Requirements:
Everything in the listing should be restated word for word.

Dataset extract:

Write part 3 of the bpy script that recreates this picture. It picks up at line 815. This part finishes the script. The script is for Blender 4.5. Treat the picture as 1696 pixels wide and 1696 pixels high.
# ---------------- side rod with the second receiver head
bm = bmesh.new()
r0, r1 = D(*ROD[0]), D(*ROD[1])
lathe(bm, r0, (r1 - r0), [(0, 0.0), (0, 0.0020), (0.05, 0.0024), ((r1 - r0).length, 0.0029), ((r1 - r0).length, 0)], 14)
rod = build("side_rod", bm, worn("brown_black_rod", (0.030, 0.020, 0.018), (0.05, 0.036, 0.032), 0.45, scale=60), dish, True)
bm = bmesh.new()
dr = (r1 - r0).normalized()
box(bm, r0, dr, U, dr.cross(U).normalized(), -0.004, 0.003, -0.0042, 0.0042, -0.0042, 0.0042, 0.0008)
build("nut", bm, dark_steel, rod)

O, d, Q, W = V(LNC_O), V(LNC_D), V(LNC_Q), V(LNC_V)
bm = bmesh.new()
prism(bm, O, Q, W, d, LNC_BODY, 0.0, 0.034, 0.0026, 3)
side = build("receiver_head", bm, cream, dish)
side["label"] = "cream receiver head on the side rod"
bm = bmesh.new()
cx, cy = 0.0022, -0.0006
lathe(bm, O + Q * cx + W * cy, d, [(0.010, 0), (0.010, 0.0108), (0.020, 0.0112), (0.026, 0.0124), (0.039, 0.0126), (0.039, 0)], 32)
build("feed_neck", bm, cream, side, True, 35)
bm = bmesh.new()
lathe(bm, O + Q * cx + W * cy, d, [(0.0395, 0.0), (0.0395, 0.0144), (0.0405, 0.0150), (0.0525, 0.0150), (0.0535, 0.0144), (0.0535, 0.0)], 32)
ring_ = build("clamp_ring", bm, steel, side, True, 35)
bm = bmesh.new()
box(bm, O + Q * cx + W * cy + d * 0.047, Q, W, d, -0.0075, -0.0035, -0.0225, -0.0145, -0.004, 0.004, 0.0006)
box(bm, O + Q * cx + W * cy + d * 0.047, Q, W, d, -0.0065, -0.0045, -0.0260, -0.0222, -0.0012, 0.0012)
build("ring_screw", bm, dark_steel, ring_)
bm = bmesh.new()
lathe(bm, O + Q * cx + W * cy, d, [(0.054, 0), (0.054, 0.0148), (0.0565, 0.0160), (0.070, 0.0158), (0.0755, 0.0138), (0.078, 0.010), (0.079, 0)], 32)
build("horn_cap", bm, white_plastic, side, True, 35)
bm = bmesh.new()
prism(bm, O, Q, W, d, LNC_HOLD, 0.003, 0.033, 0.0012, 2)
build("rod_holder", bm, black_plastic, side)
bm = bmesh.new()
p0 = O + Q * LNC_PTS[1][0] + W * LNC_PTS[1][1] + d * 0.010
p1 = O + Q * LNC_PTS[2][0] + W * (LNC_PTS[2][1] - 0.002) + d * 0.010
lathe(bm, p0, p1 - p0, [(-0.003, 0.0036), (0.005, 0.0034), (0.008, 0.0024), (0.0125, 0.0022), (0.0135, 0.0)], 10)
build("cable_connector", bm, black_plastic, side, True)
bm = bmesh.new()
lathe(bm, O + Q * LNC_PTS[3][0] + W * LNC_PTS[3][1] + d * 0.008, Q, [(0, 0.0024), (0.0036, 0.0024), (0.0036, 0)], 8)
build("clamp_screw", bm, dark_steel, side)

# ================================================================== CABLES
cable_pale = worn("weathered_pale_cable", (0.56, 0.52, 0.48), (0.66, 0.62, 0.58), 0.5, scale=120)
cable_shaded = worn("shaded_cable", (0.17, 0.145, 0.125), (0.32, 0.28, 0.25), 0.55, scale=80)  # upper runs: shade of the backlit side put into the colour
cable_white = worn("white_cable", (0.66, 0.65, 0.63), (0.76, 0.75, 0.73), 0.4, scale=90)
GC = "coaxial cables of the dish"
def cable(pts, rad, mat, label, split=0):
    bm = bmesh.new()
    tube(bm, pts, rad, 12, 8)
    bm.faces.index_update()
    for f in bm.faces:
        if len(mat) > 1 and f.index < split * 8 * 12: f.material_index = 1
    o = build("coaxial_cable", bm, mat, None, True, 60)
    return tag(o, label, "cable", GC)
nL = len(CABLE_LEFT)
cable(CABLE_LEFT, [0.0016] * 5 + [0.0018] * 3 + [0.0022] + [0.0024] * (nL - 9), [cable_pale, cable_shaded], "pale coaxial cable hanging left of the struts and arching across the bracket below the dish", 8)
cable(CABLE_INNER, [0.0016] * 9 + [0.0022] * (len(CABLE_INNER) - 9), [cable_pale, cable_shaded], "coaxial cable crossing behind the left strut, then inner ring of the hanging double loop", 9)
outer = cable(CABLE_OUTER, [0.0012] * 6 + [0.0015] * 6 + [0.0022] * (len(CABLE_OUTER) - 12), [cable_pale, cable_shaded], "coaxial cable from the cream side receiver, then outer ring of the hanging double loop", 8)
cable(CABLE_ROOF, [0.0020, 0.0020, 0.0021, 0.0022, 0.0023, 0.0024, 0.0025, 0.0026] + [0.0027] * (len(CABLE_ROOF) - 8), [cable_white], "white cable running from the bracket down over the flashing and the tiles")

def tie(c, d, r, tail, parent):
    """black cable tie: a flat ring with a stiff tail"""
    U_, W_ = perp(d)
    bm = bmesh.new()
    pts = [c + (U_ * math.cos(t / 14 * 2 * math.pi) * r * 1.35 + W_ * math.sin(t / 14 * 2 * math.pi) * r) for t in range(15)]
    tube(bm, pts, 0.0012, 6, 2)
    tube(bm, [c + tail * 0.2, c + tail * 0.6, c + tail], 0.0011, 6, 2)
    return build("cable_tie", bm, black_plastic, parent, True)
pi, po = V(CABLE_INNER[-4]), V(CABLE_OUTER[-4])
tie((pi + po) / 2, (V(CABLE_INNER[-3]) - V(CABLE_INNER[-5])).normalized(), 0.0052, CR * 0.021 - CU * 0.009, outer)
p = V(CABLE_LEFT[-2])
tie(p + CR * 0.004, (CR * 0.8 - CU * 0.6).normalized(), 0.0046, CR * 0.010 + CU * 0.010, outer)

Final result:
Write part 3 of the bpy script that recreates this picture. It picks up at line 815. This part finishes the script. The script is for Blender 4.5. Treat the picture as 1696 pixels wide and 1696 pixels high.
# ---------------- side rod with the second receiver head
bm = bmesh.new()
r0, r1 = D(*ROD[0]), D(*ROD[1])
lathe(bm, r0, (r1 - r0), [(0, 0.0), (0, 0.0020), (0.05, 0.0024), ((r1 - r0).length, 0.0029), ((r1 - r0).length, 0)], 14)
rod = build("side_rod", bm, worn("brown_black_rod", (0.030, 0.020, 0.018), (0.05, 0.036, 0.032), 0.45, scale=60), dish, True)
bm = bmesh.new()
dr = (r1 - r0).normalized()
box(bm, r0, dr, U, dr.cross(U).normalized(), -0.004, 0.003, -0.0042, 0.0042, -0.0042, 0.0042, 0.0008)
build("nut", bm, dark_steel, rod)

O, d, Q, W = V(LNC_O), V(LNC_D), V(LNC_Q), V(LNC_V)
bm = bmesh.new()
prism(bm, O, Q, W, d, LNC_BODY, 0.0, 0.034, 0.0026, 3)
side = build("receiver_head", bm, cream, dish)
side["label"] = "cream receiver head on the side rod"
bm = bmesh.new()
cx, cy = 0.0022, -0.0006
lathe(bm, O + Q * cx + W * cy, d, [(0.010, 0), (0.010, 0.0108), (0.020, 0.0112), (0.026, 0.0124), (0.039, 0.0126), (0.039, 0)], 32)
build("feed_neck", bm, cream, side, True, 35)
bm = bmesh.new()
lathe(bm, O + Q * cx + W * cy, d, [(0.0395, 0.0), (0.0395, 0.0144), (0.0405, 0.0150), (0.0525, 0.0150), (0.0535, 0.0144), (0.0535, 0.0)], 32)
ring_ = build("clamp_ring", bm, steel, side, True, 35)
bm = bmesh.new()
box(bm, O + Q * cx + W * cy + d * 0.047, Q, W, d, -0.0075, -0.0035, -0.0225, -0.0145, -0.004, 0.004, 0.0006)
box(bm, O + Q * cx + W * cy + d * 0.047, Q, W, d, -0.0065, -0.0045, -0.0260, -0.0222, -0.0012, 0.0012)
build("ring_screw", bm, dark_steel, ring_)
bm = bmesh.new()
lathe(bm, O + Q * cx + W * cy, d, [(0.054, 0), (0.054, 0.0148), (0.0565, 0.0160), (0.070, 0.0158), (0.0755, 0.0138), (0.078, 0.010), (0.079, 0)], 32)
build("horn_cap", bm, white_plastic, side, True, 35)
bm = bmesh.new()
prism(bm, O, Q, W, d, LNC_HOLD, 0.003, 0.033, 0.0012, 2)
build("rod_holder", bm, black_plastic, side)
bm = bmesh.new()
p0 = O + Q * LNC_PTS[1][0] + W * LNC_PTS[1][1] + d * 0.010
p1 = O + Q * LNC_PTS[2][0] + W * (LNC_PTS[2][1] - 0.002) + d * 0.010
lathe(bm, p0, p1 - p0, [(-0.003, 0.0036), (0.005, 0.0034), (0.008, 0.0024), (0.0125, 0.0022), (0.0135, 0.0)], 10)
build("cable_connector", bm, black_plastic, side, True)
bm = bmesh.new()
lathe(bm, O + Q * LNC_PTS[3][0] + W * LNC_PTS[3][1] + d * 0.008, Q, [(0, 0.0024), (0.0036, 0.0024), (0.0036, 0)], 8)
build("clamp_screw", bm, dark_steel, side)

# ================================================================== CABLES
cable_pale = worn("weathered_pale_cable", (0.56, 0.52, 0.48), (0.66, 0.62, 0.58), 0.5, scale=120)
cable_shaded = worn("shaded_cable", (0.17, 0.145, 0.125), (0.32, 0.28, 0.25), 0.55, scale=80)  # upper runs: shade of the backlit side put into the colour
cable_white = worn("white_cable", (0.66, 0.65, 0.63), (0.76, 0.75, 0.73), 0.4, scale=90)
GC = "coaxial cables of the dish"
def cable(pts, rad, mat, label, split=0):
    bm = bmesh.new()
    tube(bm, pts, rad, 12, 8)
    bm.faces.index_update()
    for f in bm.faces:
        if len(mat) > 1 and f.index < split * 8 * 12: f.material_index = 1
    o = build("coaxial_cable", bm, mat, None, True, 60)
    return tag(o, label, "cable", GC)
nL = len(CABLE_LEFT)
cable(CABLE_LEFT, [0.0016] * 5 + [0.0018] * 3 + [0.0022] + [0.0024] * (nL - 9), [cable_pale, cable_shaded], "pale coaxial cable hanging left of the struts and arching across the bracket below the dish", 8)
cable(CABLE_INNER, [0.0016] * 9 + [0.0022] * (len(CABLE_INNER) - 9), [cable_pale, cable_shaded], "coaxial cable crossing behind the left strut, then inner ring of the hanging double loop", 9)
outer = cable(CABLE_OUTER, [0.0012] * 6 + [0.0015] * 6 + [0.0022] * (len(CABLE_OUTER) - 12), [cable_pale, cable_shaded], "coaxial cable from the cream side receiver, then outer ring of the hanging double loop", 8)
cable(CABLE_ROOF, [0.0020, 0.0020, 0.0021, 0.0022, 0.0023, 0.0024, 0.0025, 0.0026] + [0.0027] * (len(CABLE_ROOF) - 8), [cable_white], "white cable running from the bracket down over the flashing and the tiles")

def tie(c, d, r, tail, parent):
    """black cable tie: a flat ring with a stiff tail"""
    U_, W_ = perp(d)
    bm = bmesh.new()
    pts = [c + (U_ * math.cos(t / 14 * 2 * math.pi) * r * 1.35 + W_ * math.sin(t / 14 * 2 * math.pi) * r) for t in range(15)]
    tube(bm, pts, 0.0012, 6, 2)
    tube(bm, [c + tail * 0.2, c + tail * 0.6, c + tail], 0.0011, 6, 2)
    return build("cable_tie", bm, black_plastic, parent, True)
pi, po = V(CABLE_INNER[-4]), V(CABLE_OUTER[-4])
tie((pi + po) / 2, (V(CABLE_INNER[-3]) - V(CABLE_INNER[-5])).normalized(), 0.0052, CR * 0.021 - CU * 0.009, outer)
p = V(CABLE_LEFT[-2])
tie(p + CR * 0.004, (CR * 0.8 - CU * 0.6).normalized(), 0.0046, CR * 0.010 + CU * 0.010, outer)